XRD Pattern Simulation
MatCraft computes simulated powder X-ray diffraction (XRD) patterns from crystal structure data. These patterns are essential for comparing theoretical predictions with experimental measurements for phase identification.
How It Works
The simulation uses the kinematic diffraction theory to calculate peak positions and intensities:
- Structure factors are computed from atomic positions, site occupancies, and atomic scattering factors
- Peak positions are determined by Bragg's law: 2dsin(theta) = nlambda
- Peak intensities account for the Lorentz-polarization factor, multiplicity, and Debye-Waller thermal factors
- Peak profiles use a pseudo-Voigt function with configurable broadening
Viewing XRD Patterns
Open any material's detail page and select the XRD tab. The simulated pattern displays with:
- X-axis: 2-theta angle (degrees), default range 10-90 degrees
- Y-axis: Relative intensity (normalized to 100 for the strongest peak)

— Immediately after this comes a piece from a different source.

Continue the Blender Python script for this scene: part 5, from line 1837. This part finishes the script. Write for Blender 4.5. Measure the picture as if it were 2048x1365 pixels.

- Peak labels: Miller indices (hkl) shown above significant peaks
Configuration
- Radiation source: Cu K-alpha (1.5406 A, default), Mo K-alpha (0.7107 A), Co K-alpha (1.7890 A)
- 2-theta range: Adjustable from 5 to 180 degrees
- Peak width: Gaussian broadening parameter (FWHM) in degrees
Comparing with Experiment
Download the simulated pattern data and overlay it with your experimental XRD data to:
- Confirm phase identity of synthesized materials
- Identify impurity phases in multi-phase samples
- Check for preferred orientation effects
- Detect peak shifts from lattice strain or compositional variation
Export Options
- PNG/SVG: Publication-quality plot images
- CSV: Two-theta and intensity columns for external plotting
- JSON: Full diffraction data including peak positions, intensities, and Miller indices
- Jupyter notebook: Matplotlib code to reproduce and customize the plot
API Access
curl "https://api.matcraft.ai/api/v1/electronic/xrd/mp-149?radiation=CuKa&two_theta_range=10,90"Returns arrays of two-theta values, intensities, and annotated peak positions with Miller indices.
Limitations
Simulated patterns assume a perfect crystal with no preferred orientation, strain, or amorphous background. Real experimental patterns will show additional broadening and background contributions not captured by the simulation.